その後、踏み跡はいくつかに分かれ、ここぞというルートを行くがGPSの見誤りもあり恐らくこのチョイスもミスっていた。


槍ヶ峰らしきところに辿り着くが、ザレだらけ踏み場もないような垂直に近い壁をなんとか登って峰に頭を出したところで、チビ男が「もうやめとこう」と制止する。

では・・・と下りようとして掴むところも草ぐらいしかないことが下りこそ影響することに気付くと「あ・・・やばいかも・・・」と一瞬、遭難救助が頭をよぎる。
心を折らないように気を引き締め、チビ男をサポートしながら注意と檄を飛ばす。

本来でない方向から槍ヶ峰に取り付いたのか、大地震でルートが崩落していたのか、原型が分からないので判断のしようがない。

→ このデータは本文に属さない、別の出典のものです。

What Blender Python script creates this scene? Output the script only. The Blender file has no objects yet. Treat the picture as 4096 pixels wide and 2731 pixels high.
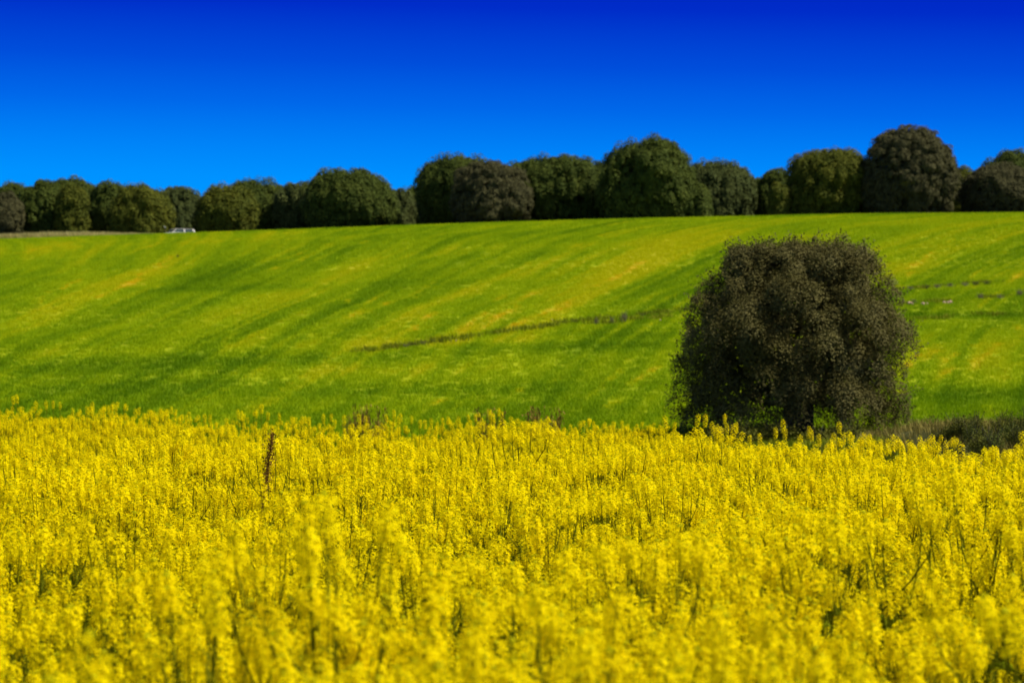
import bpy, math, random
import numpy as np
from mathutils import Vector, Matrix, Euler

S = bpy.context.scene
COL = S.collection
PI = math.pi
rs = np.random.RandomState

# ------------------------------------------------------------------ camera
FPX = 2844.4                      # focal length in pixels of a 1024 wide frame (100 mm on 36 mm)
EYE = 1.85
HORIZON = 380.0                   # picture row of eye level
cd = bpy.data.cameras.new('camera')
cam = bpy.data.objects.new('camera', cd)
COL.objects.link(cam)
cd.lens = 100.0
cd.sensor_width = 36.0
cd.clip_start = 0.1
cd.clip_end = 6000
cam.location = (0, 0, EYE)
cam.rotation_euler = (PI / 2 + math.atan((HORIZON - 341) / FPX), 0, 0)
cd.dof.use_dof = True
cd.dof.focus_distance = 19.5
cd.dof.aperture_fstop = 5.8
S.camera = cam

# ------------------------------------------------------------------ world and sun
EXPO = 0.35
SUN_EL, SUN_AZ = math.radians(57), math.radians(98)      # azimuth from the view direction (+Y) to the right (+X)
w = bpy.data.worlds.new('World')
S.world = w
w.use_nodes = True
nt = w.node_tree
nt.nodes.clear()
N = nt.nodes.new
L = nt.links.new
out = N('ShaderNodeOutputWorld')
mixs = N('ShaderNodeMixShader')
bg_sky = N('ShaderNodeBackground')
bg_low = N('ShaderNodeBackground')
sky = N('ShaderNodeTexSky')
sky.sky_type = 'NISHITA'
sky.sun_disc = False
sky.sun_elevation = SUN_EL
sky.sun_rotation = SUN_AZ
bg_sky.inputs['Strength'].default_value = 0.085
L(sky.outputs[0], bg_sky.inputs['Color'])
tc = N('ShaderNodeTexCoord')
sp = N('ShaderNodeSeparateXYZ')
L(tc.outputs['Generated'], sp.inputs[0])
k = N('ShaderNodeMath'); k.operation = 'MULTIPLY_ADD'       # the band is a little lower and darker to the right
L(sp.outputs['X'], k.inputs[0]); k.inputs[1].default_value = 0.022
L(sp.outputs['Z'], k.inputs[2])
mr = N('ShaderNodeMapRange')
mr.inputs['From Min'].default_value = 0.05
mr.inputs['From Max'].default_value = 0.15
L(k.outputs[0], mr.inputs['Value'])
ramp = N('ShaderNodeValToRGB')
cr = ramp.color_ramp
cr.interpolation = 'LINEAR'
def srgb(r, g, b):
    f = lambda c: c / 12.92 if c <= 0.04045 else ((c + 0.055) / 1.055) ** 2.4
    return (f(r / 255), f(g / 255), f(b / 255), 1)
stops = [(0.0, srgb(0, 158, 255)), (0.19, srgb(0, 146, 255)), (0.30, srgb(0, 131, 248)), (0.45, srgb(0, 104, 234)),
         (0.60, srgb(0, 78, 219)), (0.80, srgb(0, 45, 201)), (1.0, srgb(0, 28, 188))]
cr.elements[0].position, cr.elements[0].color = stops[0]
cr.elements[1].position, cr.elements[1].color = stops[-1]
for p, c in stops[1:-1]:
    e = cr.elements.new(p); e.color = c
L(mr.outputs[0], ramp.inputs[0])
L(ramp.outputs[0], bg_low.inputs['Color'])
bg_low.inputs['Strength'].default_value = 2 ** -EXPO
mr2 = N('ShaderNodeMapRange'); mr2.interpolation_type = 'SMOOTHSTEP'
mr2.inputs['From Min'].default_value = 0.145
mr2.inputs['From Max'].default_value = 0.20
L(sp.outputs['Z'], mr2.inputs['Value'])
L(mr2.outputs[0], mixs.inputs[0])
L(bg_low.outputs[0], mixs.inputs[1])
L(bg_sky.outputs[0], mixs.inputs[2])
L(mixs.outputs[0], out.inputs[0])

sl = bpy.data.lights.new('sun', 'SUN')
sl.energy = 4.8
sl.angle = math.radians(0.53)
sl.color = (1.0, 0.95, 0.86)
so = bpy.data.objects.new('sun', sl)
COL.objects.link(so)
sd = Vector((math.sin(SUN_AZ) * math.cos(SUN_EL), math.cos(SUN_AZ) * math.cos(SUN_EL), math.sin(SUN_EL)))
so.rotation_euler = (-sd).to_track_quat('-Z', 'Y').to_euler()
so.location = sd * 80

S.view_settings.view_transform = 'Standard'
S.view_settings.look = 'None'
S.view_settings.exposure = EXPO
S.view_settings.gamma = 1.0
S.cycles.max_bounces = 8
S.cycles.diffuse_bounces = 6
S.cycles.transmission_bounces = 6
S.cycles.transparent_max_bounces = 4

# ------------------------------------------------------------------ helpers
def hash2(ix, iy, seed):
    n = (ix.astype(np.int64) * 374761393 + iy.astype(np.int64) * 668265263 + seed * 974634777) & 0x7fffffff
    n = ((n ^ (n >> 13)) * 1274126177) & 0x7fffffff
    n = (n ^ (n >> 16)) & 0xffff
    return n / 65535.0
def vnoise(x, y, seed=0):
    ix, iy = np.floor(x), np.floor(y)
    fx, fy = x - ix, y - iy
    fx = fx * fx * (3 - 2 * fx); fy = fy * fy * (3 - 2 * fy)
    a = hash2(ix, iy, seed); b = hash2(ix + 1, iy, seed)
    c = hash2(ix, iy + 1, seed); d = hash2(ix + 1, iy + 1, seed)
    return (a * (1 - fx) + b * fx) * (1 - fy) + (c * (1 - fx) + d * fx) * fy
def fbm(x, y, seed=0, o=4):
    s, a, t = 0, 1.0, 0
    for i in range(o):
        s = s + a * vnoise(x * 2 ** i + 17.3 * i, y * 2 ** i - 9.1 * i, seed + i); t += a; a *= 0.5
    return s / t
def sstep(a, b, x):
    t = np.clip((x - a) / (b - a), 0, 1)
    return t * t * (3 - 2 * t)

PY = np.array([-60, 0, 17, 24, 28, 34, 40, 45, 52, 60, 72, 90, 110, 130, 155, 180, 205, 230, 255, 280, 300, 350, 500, 3000.])
PZ = np.array([0, 0, 0.02, 0.0, -0.14, -0.40, -0.24, -0.05, 0.27, 0.64, 1.45, 2.95, 4.6, 6.2, 8.3, 10.4, 12.45, 14.35, 16.1, 17.55, 18.3, 23.6, 34.5, 36.])
def pchip(xq):                                  # smooth monotone interpolation of the hill's profile
    h = np.diff(PY); dl = np.diff(PZ) / h
    m = np.zeros_like(PY)
    m[1:-1] = np.where(dl[:-1] * dl[1:] > 0, 2 * dl[:-1] * dl[1:] / (dl[:-1] + dl[1:] + 1e-12), 0)
    m[0] = dl[0]; m[-1] = dl[-1]
    i = np.clip(np.searchsorted(PY, xq) - 1, 0, len(PY) - 2)
    t = (xq - PY[i]) / h[i]
    return (PZ[i] * (1 + 2 * t) * (1 - t) ** 2 + m[i] * h[i] * t * (1 - t) ** 2 + PZ[i + 1] * t * t * (3 - 2 * t) + m[i + 1] * h[i] * t * t * (t - 1))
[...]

いずれにせよ剣ヶ峰への稜線がまったく見えず、ガイドできないオトンが怖がるチビ男をこれ以上進ませるのは無謀以外の何者でもないと思った。



途中安全なところまでチビ男を下ろし、他に見つけた踏み跡から1人で別の尾根へ行くが、また先程の危険箇所へ取り付くだけ。位置を誤認しているので元も子もない。
ここで潔く諦めて再訪を誓う。



途中までは上がったテンションで分からなかったが、ふと気付くと太腿はパンパン。3日間は筋肉痛が続いた。
途中撤退でもやり切った感は充分あり、下山して至福のコーヒーブレイク。



しばらく南壁を拝もうと思っていたが、見る見るガスが立ち込めほぼ視界ゼロに。
仕方なくマットに寝転んで、チビ男と雑談しながらビールを煽る。



山だとやはり腹が減るのは早い。
夕飯は「鶏すき」だったが、これをこぼしてはシャレにならんと、昼間のミスを教訓にかまどを組む。



昆布から出汁をとって、薄口醤油で味を付けたらみりんの代わりにザラメを少々。



「うっまー!」とチビ男。
家では食が細いが、山ではモリモリ食うので嬉しくて気持ちがいい。

オトン「これ家で食っても大したことないんよな~」
チビ男「よな~」



お下品だが鍋にクッカーを投入して熱燗を。気温はかなり低かったので冬先取りだ。



朝のうちに買って保冷バッグに入れて置いた氷もほとんど溶けずに保管できた。
ウォーターバッグに忍ばせてきたジンロックをグイグイいく。



食後、音楽を物色していたら「面白い歌」のリクエストが来たので残っていた昭和の演歌集から千昌夫の味噌汁の詩を。
これが大ヒット。「うっぷるるるる~!」とマネする声が闇夜に響き渡る。

充実した一日、朝になって晴れるといいな。

なんて思ってたら深夜から強風、明け方にかけて大暴風に・・・麓からの吹き上げに南壁からの吹き下しとメッタ打ち。
ガイロープを固定した石が何度も崩され、その度にはだけた幕体が風に煽られバタバタと暴れる。
チビ男も何度も目を覚ましていた。言葉にこそ出さなかったが相当不安だったに違いない。
ウトウトしては崩され、崩れるたびに石を増やして積み上げるが、そんな甲斐もなく朝6時にはついにシェルター倒壊。
時折、自分の身体さえ持っていかれるような風なので火気など使えない。朝飯は後にして即撤収。
こんな状況では浮き石状態のままいくら積んでも同じ。いくらデカかろうが手で持てる石の重さなんてたかが知れている。
埋め込んだ上に積み上げなければ歯が立たなかったというのが後の反省だ。まだまだ使いこなせているなんて言えない。




駐車場へ戻ってのんびりカップラーメンをすすっていたが、風もガスも一向に収まる様子なし。長居しなくて正解だった。



冷え切った体に真賀温泉がうまかった。



これまでの山行、これまでのキャンプの苦労がとてもかわいいものに見えた一日だった。
得たものは大きい。

実のところ、チビ男は今回行くのを当初かなり嫌がっていた。少し早い反抗期、何かにつけてモヤモヤした感じの彼はチビなりにやさぐれて道に迷っているように見えていた。
オトンもオカンにも苛つくが、何より自分に一番苛ついていたのかもしれない。

それがこの日を境にどこか誇らしげで晴れやかな様子に変わった。
怖さ、辛さを乗り越えたことが自信になったのだろう。


「山」という単語もよく出てくるようになった。